> GOAL
Please set down exactly the lines of the listing below from the line containing "Build this scene" through the line containing "return (out[0], out[1], out[2], 1.0)", both lines included, leaving out all other lines.

(Records from a collection)
** Start **
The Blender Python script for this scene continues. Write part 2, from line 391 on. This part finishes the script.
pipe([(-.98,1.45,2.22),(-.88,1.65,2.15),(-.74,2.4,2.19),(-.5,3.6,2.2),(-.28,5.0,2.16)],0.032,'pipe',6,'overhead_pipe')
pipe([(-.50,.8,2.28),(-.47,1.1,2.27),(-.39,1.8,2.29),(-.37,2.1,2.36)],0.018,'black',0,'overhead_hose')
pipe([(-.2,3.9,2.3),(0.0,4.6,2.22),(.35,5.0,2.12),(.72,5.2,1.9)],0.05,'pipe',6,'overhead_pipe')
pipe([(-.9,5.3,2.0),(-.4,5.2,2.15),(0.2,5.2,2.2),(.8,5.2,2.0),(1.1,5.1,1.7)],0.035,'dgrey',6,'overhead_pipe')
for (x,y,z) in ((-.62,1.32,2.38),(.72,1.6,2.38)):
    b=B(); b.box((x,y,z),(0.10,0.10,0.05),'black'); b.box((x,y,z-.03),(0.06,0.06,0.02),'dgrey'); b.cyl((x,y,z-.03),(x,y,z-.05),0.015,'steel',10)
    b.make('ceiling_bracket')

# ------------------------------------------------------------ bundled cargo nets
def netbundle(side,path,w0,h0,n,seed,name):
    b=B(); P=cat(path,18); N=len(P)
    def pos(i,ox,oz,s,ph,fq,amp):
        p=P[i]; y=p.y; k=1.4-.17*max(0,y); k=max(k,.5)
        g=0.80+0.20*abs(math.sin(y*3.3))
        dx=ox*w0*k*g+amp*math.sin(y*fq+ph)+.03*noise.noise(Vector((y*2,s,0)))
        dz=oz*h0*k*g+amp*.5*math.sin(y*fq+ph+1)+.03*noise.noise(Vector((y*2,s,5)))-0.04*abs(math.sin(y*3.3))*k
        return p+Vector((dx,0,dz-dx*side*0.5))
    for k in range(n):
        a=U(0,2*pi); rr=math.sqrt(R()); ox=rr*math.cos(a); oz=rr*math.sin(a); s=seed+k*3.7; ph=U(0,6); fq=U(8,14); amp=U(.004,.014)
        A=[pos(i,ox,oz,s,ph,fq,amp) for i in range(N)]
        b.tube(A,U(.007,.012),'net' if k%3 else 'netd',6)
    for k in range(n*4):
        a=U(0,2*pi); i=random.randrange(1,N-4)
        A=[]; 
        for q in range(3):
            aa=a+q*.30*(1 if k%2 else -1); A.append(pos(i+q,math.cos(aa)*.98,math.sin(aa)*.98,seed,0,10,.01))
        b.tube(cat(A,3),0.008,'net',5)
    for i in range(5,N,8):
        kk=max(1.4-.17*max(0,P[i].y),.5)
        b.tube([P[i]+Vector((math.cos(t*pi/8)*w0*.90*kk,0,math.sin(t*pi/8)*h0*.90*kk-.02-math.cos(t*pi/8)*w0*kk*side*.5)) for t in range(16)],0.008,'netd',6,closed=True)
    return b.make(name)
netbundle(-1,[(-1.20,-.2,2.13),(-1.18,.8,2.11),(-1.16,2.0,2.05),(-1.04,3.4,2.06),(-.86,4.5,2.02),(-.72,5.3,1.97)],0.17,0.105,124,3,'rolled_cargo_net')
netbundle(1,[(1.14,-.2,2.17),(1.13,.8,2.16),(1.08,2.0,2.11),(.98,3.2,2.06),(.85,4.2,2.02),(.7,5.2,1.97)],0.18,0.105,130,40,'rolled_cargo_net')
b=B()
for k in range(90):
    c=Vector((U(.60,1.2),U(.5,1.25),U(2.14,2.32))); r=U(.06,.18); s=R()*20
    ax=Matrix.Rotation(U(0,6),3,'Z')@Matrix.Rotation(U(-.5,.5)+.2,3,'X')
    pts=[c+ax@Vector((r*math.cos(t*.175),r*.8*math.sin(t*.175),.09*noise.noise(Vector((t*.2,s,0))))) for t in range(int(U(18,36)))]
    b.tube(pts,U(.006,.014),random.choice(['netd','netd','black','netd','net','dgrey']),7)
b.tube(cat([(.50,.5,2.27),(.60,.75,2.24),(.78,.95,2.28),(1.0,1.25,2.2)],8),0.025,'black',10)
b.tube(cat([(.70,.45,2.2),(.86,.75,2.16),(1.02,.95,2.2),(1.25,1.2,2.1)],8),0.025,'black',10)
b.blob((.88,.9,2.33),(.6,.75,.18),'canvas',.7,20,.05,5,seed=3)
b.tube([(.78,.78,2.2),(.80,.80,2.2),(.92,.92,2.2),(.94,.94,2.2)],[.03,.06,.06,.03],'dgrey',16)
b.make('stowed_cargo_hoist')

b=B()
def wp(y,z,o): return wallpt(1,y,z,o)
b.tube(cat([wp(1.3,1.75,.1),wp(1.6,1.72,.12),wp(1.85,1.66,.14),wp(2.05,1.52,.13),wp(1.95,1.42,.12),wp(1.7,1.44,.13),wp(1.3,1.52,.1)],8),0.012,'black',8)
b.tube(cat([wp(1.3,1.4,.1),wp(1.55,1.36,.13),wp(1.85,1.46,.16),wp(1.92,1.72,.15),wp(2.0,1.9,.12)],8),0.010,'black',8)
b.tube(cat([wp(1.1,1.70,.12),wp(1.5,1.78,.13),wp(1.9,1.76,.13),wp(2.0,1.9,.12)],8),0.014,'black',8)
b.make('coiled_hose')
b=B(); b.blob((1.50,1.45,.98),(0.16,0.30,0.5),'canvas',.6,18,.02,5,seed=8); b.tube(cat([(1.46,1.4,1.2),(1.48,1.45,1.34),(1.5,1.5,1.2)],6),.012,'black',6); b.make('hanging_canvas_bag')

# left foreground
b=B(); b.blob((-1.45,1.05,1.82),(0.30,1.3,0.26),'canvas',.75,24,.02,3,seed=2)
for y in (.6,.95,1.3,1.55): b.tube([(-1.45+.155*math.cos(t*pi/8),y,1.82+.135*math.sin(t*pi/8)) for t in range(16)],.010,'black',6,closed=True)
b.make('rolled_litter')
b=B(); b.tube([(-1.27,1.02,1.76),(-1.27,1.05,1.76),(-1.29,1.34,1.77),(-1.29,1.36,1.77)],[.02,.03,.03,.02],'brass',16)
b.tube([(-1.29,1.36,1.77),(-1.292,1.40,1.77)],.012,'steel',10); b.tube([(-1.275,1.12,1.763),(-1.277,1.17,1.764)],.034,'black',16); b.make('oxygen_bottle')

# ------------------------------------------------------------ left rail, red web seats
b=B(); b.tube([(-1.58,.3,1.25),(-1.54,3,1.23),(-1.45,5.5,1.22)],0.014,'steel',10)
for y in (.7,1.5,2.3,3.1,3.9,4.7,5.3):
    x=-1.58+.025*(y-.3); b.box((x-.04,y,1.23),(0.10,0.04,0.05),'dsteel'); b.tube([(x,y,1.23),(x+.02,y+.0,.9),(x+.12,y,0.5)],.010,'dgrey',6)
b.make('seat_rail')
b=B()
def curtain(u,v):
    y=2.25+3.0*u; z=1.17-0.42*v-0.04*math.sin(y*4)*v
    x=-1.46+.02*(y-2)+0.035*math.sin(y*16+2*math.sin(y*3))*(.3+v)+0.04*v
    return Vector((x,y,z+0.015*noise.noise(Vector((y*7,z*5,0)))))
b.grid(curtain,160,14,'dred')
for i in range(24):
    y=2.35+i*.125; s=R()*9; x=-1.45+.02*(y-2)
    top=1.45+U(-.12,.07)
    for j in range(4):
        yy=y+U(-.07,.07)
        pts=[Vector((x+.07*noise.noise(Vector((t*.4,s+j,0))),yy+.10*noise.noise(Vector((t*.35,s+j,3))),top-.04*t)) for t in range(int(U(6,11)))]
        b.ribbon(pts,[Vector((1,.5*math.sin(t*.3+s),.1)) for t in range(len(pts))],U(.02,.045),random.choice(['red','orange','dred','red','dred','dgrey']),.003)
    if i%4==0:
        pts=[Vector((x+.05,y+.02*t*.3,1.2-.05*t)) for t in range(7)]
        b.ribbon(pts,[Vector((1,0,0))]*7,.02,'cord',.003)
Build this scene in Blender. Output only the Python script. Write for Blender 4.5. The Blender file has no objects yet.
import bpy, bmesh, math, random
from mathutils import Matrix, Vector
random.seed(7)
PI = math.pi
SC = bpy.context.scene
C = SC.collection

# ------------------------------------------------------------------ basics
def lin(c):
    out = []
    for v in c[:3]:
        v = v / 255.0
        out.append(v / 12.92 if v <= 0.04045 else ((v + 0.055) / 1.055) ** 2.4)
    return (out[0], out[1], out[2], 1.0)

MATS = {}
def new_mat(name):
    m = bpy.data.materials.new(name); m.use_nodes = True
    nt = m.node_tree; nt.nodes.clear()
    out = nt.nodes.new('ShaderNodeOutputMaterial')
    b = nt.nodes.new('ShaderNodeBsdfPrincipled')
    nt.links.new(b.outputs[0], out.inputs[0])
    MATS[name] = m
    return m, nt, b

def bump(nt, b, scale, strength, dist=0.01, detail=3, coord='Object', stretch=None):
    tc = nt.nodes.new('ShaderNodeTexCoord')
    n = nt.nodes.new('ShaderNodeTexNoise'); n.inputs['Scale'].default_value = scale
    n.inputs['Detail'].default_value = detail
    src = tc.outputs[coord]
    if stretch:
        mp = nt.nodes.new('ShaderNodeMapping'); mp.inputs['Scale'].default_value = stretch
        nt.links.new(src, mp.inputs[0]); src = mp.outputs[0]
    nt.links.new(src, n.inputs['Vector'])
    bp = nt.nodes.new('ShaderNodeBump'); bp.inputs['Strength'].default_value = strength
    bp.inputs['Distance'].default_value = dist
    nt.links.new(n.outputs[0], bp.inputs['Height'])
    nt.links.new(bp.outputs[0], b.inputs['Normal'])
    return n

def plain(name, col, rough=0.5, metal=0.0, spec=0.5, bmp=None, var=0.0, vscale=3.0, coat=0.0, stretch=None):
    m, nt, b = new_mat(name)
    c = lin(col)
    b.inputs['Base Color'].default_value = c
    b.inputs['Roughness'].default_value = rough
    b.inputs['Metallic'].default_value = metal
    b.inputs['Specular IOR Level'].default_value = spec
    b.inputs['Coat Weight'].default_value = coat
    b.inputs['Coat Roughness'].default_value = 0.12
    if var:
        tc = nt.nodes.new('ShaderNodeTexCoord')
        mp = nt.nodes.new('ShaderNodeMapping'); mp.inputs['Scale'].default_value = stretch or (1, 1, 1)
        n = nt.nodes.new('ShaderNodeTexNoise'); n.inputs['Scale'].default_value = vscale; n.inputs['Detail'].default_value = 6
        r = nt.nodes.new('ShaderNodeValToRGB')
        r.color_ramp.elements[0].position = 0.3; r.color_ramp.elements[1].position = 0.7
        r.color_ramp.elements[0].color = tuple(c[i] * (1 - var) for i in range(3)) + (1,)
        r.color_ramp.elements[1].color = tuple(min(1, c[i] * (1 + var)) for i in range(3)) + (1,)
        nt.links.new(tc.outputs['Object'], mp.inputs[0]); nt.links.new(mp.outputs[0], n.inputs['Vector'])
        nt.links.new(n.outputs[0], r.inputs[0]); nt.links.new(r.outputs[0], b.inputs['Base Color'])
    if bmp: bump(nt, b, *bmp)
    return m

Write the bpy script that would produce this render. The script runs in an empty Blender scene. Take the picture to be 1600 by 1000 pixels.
** End **
> OUTPUT OF THE EXERCISE
Build this scene in Blender. Output only the Python script. Write for Blender 4.5. The Blender file has no objects yet.
import bpy, bmesh, math, random
from mathutils import Matrix, Vector
random.seed(7)
PI = math.pi
SC = bpy.context.scene
C = SC.collection

# ------------------------------------------------------------------ basics
def lin(c):
    out = []
    for v in c[:3]:
        v = v / 255.0
        out.append(v / 12.92 if v <= 0.04045 else ((v + 0.055) / 1.055) ** 2.4)
    return (out[0], out[1], out[2], 1.0)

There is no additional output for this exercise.